And for bonus points–which state did you leave out?
North-East - States included: Connecticut, Maine, New Hampshire, New York, Rhode Island, Vermont
This is an abomination which cannot be allowed to stand.
Based on those groupings, I’ve lived in (had a mailing address as opposed to visiting/passing thru) all of the regions but Central.
OOPS! I somewhat trusted (without actual checking) that a site on education might not leave out Massachusetts, but I was wrong. Mea culpa.
Anybody else want to find a better definition of “regions” and start over?
Well, I voted Mid-Atlantic because that’s what we call ourselves, but you’ve put us in the North East. That’s because we are walking distance from New Jersey but we sure can’t walk to Connecticut. Or, what John Mace said, only nicer.
Still, I’m in what is locally known as the tri-state area: New York, New Jersey and Connecticut. Where’s Pennsylvania in your scheme of things?
According to that website:
… but if you’re asking me personally then I’m not sure. I would have hoped the “Self-Identify” thing would have yielded more consistent answers than it did. Maybe “region” is too personal to be meaningful to the whole group?
It’s because New York is a big state. New York City is actually more south than quite a bit of New Jersey. But calling Buffalo Mid-Atlantic is strange since it’s in Canada.

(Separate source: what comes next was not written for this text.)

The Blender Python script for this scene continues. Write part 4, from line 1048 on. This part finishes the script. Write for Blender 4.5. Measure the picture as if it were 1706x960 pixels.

Just for giggles, how would you group the Northeast into “regions”? And how far south and west does the Northeast extend?
If it matters, I have had similar issues with The South.
Laughable regions. I live near Mexico and the Gulf of Mexico, and I’m in the same region as the Manitoba border? When I lived in Kansas City, I commuted every day from the New Orleans region to work in the Bismarck region.
Sorry. Didn’t mean to piss you off. (Hm… I seem to use that phrase a lot in my life.)
As a native Southern Californian now living in Northern Washington, I’ve always called Northern California, Oregon, and Washington (and Idaho, grudgingly) the Pacific Northwest. To me ‘the Northwest’ implies Minnesota to Montana.
I doubt there is any way of carving up the US that will satisfy everyone. But the thing about New England is that is the only region of the US that is actually defined and that everyone agrees on. All the rest is up for debate. You might be able to say “The South” is all the former Confederate States, but VA and TX don’t have much in common (ever seen the movie Giant, with Rock Hudson and Elizabeth Taylor?).
CA is its own thing, and it might even be better to put that state into 2 different categories since NorCal and SoCal don’t abide each other much.
As a norther Californian, it doesn’t surprise me that you, a southern Californian, would lump us into The Pacific Northwest. I can’t imagine anyone in the Bay Area thinking they live in The Pacific Northwest. We ain’t got no totem poles, for one thing!
The Bay Area is on the Central coast.
It’s NEW ENGLAND, bay-bee! Region ONE in the Old Farmer’s Almanac.
(I think of the “northeast” as New Jersey and so on.)
Parts of upstate New York have a New England vibe, which confuses people.
No one in New England is confused about that.
I’d say NY, NJ and CT are in the North East. I wouldn’t call them New England but have no problem saying they’re Mid-Atlantic.
That’s because quite a bit of the early population hadn’t divided the area up into separate states yet. The Duxbury (Vt) staybehinds would say regretfully about the branch that moved to Keene Valley “They’re N’Yawkers now…”. They weren’t when they went there though. I’d say people north of Schenectady (I was born near there) are pretty New England-ish. My mother was a Lake Placid native and her family were always worried when we went to New York to see the other grandparents in the Bronx. They thought Albany was plenty far enough and big enough.
Somehow I’ve managed to end up in a place that has a lot of New England influence- Port Gamble is modeled after a Maine village. We just don’t get much snow.
Yep, odd. I would think there would be a mountain region.
Even here in the Finger Lakes, we identify more with New England than we do with downstate folks in the greater NYC metro area. Small villages, maple trees, lakes. Just more rural poverty around here than in New England, and we don’t have the prep schools of Massachusetts.